PHOENIX - Federal agents concluded that Phoenix police reported overstated kidnapping statistics and cited a “culture” within the department allowed it to happen, according to an audit released by the Department of Justice Office of Inspector.
The Office of Inspector General spent 15 months reviewing Phoenix’s 2008 kidnapping statistics.
Their report follows an ABC15 investigation that found widespread problems with the kidnapping statistics.
“We believe that PPD has significant problems with the coding and classification of cases and, consequently, with the accuracy of reports from its case management system,” the audit found.
In 2008, Phoenix police reported 358 kidnappings.
Department leaders said it was a border crime wave that would sweep across the country.
In testimony before congress, former Phoenix Mayor Phil Gordon and former Public Safety Manager Jack Harris testified that there was a kidnapping for ransom in the city “every night.” Those figures led Phoenix to become known as the "Kidnapping Capital of the United States."
To fight the problem, they said they needed federal money.
Phoenix police were later given $2.4 million in two federal grants.
Last year, the ABC15 Investigators found at least 100 of Phoenix’s 358 reported kidnapping cases never should have been counted.

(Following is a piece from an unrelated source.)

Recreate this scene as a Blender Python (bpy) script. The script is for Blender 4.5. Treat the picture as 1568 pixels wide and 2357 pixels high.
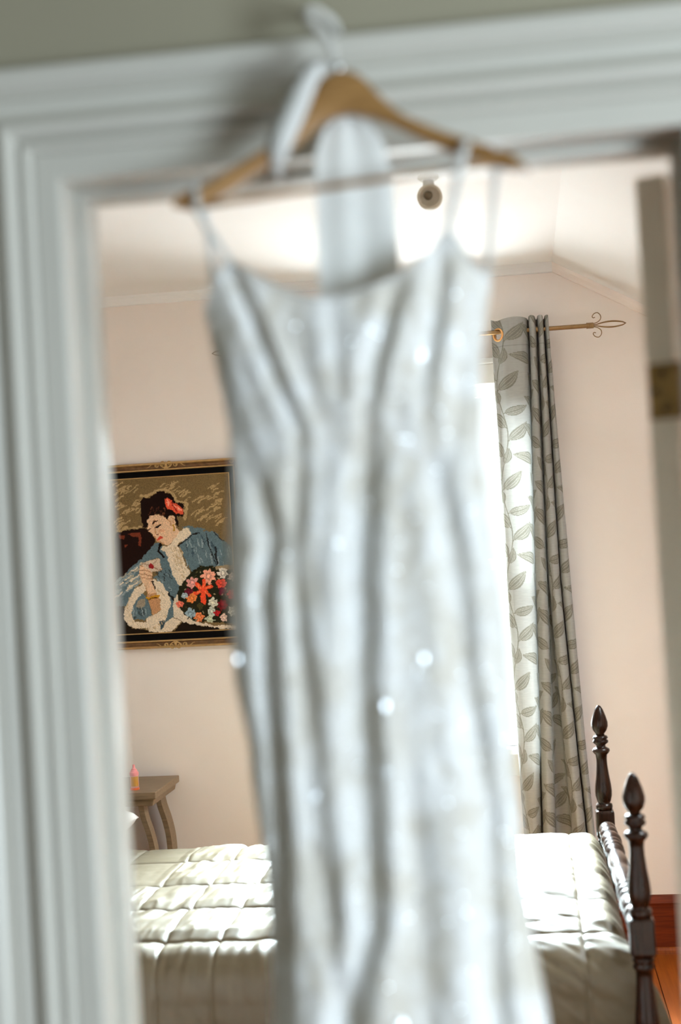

We also discovered dozens of questionable cases.
The OIG audit matched our findings and said only 54 percent of those reports should have been counted.
After our investigation, city leaders launched their own review of the kidnapping numbers.
Phoenix police then claimed they found another 175 kidnappings they forgot to count.
Those additional cases were forwarded to the OIG.
However, after reviewing the original kidnapping reports and the 175 new reports, federal agents found only 48 percent of all of those reports should have been counted as kidnappings – a total of 254 out of 533.
The new reports led the OIG to conclude that Phoenix police did not keep a “consistent” policy while gathering kidnapping reports and did not follow their own reporting requirements.
In fact, the OIG found that Phoenix police counted as kidnappings hundreds of other crimes that contained “elements” of kidnapping, the report said.
Crimes that often include “elements” of kidnapping include armed robbery, rape, domestic violence cases, carjacking, and homicides.
According to Arizona Revised Statutes, a person commits kidnapping by knowingly restraining another person with the intent to:
- Hold the victim for ransom, as a shield or hostage; or
- Hold the victim for involuntary servitude; or
- Inflict death, physical injury or a sexual offense on the victim, or to otherwise aid in the commission of a felony; or
- Place the victim or a third person in reasonable apprehension of a imminent physical injury to the victim or the third person; or
- Interfere with the performance of governmental or political function; or
- Seize or exercise control over any airplane, train, bus, ship or other vehicle.
Federal agents wrote because of Arizona’s broad kidnapping statute, that the “elements method” is a concern because it “likely overstates” the number of kidnappings because the crimes should be counted as a different offenses.
“Based on PPD policy and procedures and generally accepted crime report criteria, many of these cases would not qualify as kidnappings under crime reporting guidelines,” according to the report.
The report continues, “We note that even with the subsequent search, the PPD did not provide us with more than 300 incidents that should be classified as kidnapping for crime reporting purposes when the counting criterion was the PPDs internal reporting requirements.”
The Phoenix Law Enforcement Association, the rank-and-file police union, has also openly questioned the Phoenix Police Department's kidnapping statistics, especially surrounding the number of kidnappings for ransom.
Through public record requests, the ABC15 Investigators reviewed thousands of police emails, statistics records and crime reports.
Several of those records and emails show that police leaders internally counted roughly 130 kidnappings for ransom in 2008.
Many of the other cases counted as kidnappings were other crimes like armed robbery or sexual assault "where the victims were kidnapped in the course of those crimes," according to an email written by a Phoenix lieutenant.
Those cases counted as kidnappings deviate from standard crime reporting practices and should not have been counted, according to the OIG audit.
Before the ABC15 Investigators exposed the inaccurate kidnapping numbers, police officials promised multiple times that the numbers had been fully audited.
They also declined an interview request after ABC15 sent police leaders several questionable reports for an explanation.
Four days after our report broke, Public Safety Manager Jack Harris was removed from his position as police chief and eventually retired.